(begin)

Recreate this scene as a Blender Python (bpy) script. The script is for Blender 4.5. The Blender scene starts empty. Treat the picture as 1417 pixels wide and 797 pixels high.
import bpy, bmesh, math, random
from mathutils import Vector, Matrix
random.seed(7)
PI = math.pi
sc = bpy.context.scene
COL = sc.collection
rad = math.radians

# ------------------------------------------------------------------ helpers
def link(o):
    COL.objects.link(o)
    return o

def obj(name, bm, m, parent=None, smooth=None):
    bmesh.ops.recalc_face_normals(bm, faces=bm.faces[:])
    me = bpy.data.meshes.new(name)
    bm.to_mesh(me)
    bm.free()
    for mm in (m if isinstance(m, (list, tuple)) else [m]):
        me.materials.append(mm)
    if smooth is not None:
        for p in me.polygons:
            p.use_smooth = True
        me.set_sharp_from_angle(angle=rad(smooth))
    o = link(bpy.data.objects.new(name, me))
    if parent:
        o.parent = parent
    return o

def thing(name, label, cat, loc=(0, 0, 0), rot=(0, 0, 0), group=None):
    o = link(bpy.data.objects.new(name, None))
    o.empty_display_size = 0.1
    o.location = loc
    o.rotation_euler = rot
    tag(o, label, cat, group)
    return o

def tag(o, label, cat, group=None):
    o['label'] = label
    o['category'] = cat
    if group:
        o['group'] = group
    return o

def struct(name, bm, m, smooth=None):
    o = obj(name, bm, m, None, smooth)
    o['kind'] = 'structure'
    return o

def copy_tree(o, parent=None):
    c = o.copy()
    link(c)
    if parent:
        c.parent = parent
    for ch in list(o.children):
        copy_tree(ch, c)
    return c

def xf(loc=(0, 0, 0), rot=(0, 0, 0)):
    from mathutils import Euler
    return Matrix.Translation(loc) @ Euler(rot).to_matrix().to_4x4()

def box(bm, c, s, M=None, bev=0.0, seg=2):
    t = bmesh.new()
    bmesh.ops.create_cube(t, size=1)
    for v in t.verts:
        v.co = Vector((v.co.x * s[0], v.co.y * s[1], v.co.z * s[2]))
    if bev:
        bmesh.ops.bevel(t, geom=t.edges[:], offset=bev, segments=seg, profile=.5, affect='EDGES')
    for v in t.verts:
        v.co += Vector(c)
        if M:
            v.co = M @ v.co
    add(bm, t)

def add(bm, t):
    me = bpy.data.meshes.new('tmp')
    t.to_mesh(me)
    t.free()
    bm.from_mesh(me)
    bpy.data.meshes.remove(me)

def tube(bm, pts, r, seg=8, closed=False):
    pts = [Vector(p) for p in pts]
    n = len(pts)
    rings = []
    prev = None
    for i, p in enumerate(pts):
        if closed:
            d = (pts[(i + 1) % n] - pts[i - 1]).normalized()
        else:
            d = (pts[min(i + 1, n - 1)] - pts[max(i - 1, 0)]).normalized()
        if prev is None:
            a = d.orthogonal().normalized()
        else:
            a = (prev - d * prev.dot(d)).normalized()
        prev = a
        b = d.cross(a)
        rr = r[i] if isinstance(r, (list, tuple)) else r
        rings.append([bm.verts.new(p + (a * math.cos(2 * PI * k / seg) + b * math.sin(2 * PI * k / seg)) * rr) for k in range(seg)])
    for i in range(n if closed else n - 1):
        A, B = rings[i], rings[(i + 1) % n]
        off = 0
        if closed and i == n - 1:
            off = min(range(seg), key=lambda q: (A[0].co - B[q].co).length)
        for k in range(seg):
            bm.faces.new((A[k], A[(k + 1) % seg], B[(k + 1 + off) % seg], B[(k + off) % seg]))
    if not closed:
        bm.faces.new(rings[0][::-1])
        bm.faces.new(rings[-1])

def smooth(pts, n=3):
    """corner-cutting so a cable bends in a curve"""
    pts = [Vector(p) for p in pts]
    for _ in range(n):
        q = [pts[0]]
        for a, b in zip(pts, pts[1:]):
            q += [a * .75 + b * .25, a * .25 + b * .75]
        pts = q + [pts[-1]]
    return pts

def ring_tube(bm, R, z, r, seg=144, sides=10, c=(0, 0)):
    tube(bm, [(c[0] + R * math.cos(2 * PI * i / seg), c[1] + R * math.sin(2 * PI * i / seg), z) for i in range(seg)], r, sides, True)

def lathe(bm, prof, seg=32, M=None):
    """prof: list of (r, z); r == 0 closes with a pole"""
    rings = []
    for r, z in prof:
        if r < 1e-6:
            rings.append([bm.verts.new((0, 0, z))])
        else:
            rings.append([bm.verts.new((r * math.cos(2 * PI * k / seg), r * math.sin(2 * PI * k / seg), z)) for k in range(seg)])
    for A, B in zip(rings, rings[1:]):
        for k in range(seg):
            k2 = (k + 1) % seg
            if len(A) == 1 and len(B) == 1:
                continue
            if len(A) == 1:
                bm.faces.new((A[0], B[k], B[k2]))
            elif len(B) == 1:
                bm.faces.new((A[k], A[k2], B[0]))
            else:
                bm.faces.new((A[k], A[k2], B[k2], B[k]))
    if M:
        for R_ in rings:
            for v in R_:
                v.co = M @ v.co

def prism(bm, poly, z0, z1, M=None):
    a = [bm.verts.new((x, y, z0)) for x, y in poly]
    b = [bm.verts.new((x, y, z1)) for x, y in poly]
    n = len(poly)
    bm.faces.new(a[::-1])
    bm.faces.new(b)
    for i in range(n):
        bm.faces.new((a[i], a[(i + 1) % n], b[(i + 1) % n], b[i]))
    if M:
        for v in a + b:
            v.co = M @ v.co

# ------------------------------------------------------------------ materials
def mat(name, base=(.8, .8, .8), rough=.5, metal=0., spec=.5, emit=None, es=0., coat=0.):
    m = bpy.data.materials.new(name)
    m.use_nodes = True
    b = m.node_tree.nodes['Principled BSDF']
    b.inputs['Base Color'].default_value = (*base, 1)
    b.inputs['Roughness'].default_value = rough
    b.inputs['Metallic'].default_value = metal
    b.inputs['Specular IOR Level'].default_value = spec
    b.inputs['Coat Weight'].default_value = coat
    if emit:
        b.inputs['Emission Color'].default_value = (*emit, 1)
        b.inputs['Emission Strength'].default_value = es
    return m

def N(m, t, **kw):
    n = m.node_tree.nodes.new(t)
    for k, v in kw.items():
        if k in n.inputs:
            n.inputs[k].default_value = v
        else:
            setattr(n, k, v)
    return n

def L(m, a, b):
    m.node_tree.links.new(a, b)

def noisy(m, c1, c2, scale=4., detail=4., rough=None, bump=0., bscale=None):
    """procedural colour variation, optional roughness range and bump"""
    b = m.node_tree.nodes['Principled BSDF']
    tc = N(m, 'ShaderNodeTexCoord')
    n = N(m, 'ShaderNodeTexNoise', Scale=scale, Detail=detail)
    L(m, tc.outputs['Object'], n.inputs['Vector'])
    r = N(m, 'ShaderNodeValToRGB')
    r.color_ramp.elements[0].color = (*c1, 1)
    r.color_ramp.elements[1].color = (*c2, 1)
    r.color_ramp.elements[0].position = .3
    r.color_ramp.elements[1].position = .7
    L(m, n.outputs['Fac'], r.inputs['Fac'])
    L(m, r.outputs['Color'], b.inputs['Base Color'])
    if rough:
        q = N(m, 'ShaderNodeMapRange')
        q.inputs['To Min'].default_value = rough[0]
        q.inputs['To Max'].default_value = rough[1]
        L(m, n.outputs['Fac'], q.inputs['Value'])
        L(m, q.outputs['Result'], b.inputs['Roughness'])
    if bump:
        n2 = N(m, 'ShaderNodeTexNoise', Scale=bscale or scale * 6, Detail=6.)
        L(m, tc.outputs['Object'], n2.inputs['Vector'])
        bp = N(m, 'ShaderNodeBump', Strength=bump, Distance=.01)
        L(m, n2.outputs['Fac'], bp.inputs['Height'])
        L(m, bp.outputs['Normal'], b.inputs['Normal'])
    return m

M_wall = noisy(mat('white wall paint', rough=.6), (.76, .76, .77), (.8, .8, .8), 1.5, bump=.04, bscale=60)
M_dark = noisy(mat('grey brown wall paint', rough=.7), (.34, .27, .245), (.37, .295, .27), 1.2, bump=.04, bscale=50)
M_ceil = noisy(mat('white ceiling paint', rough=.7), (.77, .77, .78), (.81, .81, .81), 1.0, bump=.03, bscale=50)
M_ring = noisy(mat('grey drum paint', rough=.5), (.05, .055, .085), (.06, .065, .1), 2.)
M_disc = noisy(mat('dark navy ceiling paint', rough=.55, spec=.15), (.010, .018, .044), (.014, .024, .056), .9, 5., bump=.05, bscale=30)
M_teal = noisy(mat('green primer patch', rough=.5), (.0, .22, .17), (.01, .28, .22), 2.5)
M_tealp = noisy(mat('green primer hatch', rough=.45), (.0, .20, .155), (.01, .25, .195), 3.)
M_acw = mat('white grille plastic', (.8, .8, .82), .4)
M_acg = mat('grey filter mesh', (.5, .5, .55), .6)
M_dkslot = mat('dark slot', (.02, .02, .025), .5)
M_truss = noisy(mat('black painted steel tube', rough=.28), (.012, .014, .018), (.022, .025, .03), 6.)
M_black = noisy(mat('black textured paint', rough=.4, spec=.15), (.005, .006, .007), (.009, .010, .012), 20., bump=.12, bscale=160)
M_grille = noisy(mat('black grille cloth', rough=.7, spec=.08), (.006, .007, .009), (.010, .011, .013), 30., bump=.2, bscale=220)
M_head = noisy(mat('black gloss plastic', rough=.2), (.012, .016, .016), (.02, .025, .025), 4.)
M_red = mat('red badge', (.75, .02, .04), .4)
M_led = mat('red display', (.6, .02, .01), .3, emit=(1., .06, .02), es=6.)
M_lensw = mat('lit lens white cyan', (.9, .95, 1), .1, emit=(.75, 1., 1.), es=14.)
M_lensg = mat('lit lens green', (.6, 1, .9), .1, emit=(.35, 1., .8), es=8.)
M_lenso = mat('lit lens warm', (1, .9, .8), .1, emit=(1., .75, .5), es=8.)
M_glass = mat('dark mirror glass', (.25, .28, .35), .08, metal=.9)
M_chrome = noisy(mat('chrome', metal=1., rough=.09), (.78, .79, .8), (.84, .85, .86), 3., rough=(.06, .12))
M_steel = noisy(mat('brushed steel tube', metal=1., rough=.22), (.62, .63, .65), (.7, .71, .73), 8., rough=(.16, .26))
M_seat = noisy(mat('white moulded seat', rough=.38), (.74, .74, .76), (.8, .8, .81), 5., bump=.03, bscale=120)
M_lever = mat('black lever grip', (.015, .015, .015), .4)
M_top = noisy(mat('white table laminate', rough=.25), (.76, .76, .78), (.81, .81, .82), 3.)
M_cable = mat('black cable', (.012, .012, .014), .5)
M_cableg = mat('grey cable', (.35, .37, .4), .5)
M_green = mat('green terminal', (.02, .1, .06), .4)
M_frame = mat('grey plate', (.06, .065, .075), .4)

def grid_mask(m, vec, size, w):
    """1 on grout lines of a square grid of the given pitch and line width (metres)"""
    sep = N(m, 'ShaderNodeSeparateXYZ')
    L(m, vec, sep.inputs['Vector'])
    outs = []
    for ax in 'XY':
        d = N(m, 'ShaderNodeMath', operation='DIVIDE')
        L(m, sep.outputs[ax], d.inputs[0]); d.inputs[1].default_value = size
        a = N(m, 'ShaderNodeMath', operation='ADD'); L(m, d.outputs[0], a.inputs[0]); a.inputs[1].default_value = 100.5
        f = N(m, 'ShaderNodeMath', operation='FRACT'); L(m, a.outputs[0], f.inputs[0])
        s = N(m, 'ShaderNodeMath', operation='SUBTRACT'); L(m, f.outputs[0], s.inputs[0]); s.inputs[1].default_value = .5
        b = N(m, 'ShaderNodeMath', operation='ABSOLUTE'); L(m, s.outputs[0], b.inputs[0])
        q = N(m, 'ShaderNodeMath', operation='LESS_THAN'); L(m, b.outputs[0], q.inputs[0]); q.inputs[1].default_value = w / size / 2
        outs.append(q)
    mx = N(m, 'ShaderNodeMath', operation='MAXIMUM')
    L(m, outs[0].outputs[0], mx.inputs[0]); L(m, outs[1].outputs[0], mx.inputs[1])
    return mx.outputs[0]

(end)

### TASK BRIEF:
Return, please, the lines of the data from the first through the line containing "rad = math.radians", both kept, exactly as they stand and nothing more.

### THE ANSWER:
Recreate this scene as a Blender Python (bpy) script. The script is for Blender 4.5. The Blender scene starts empty. Treat the picture as 1417 pixels wide and 797 pixels high.
import bpy, bmesh, math, random
from mathutils import Vector, Matrix
random.seed(7)
PI = math.pi
sc = bpy.context.scene
COL = sc.collection
rad = math.radians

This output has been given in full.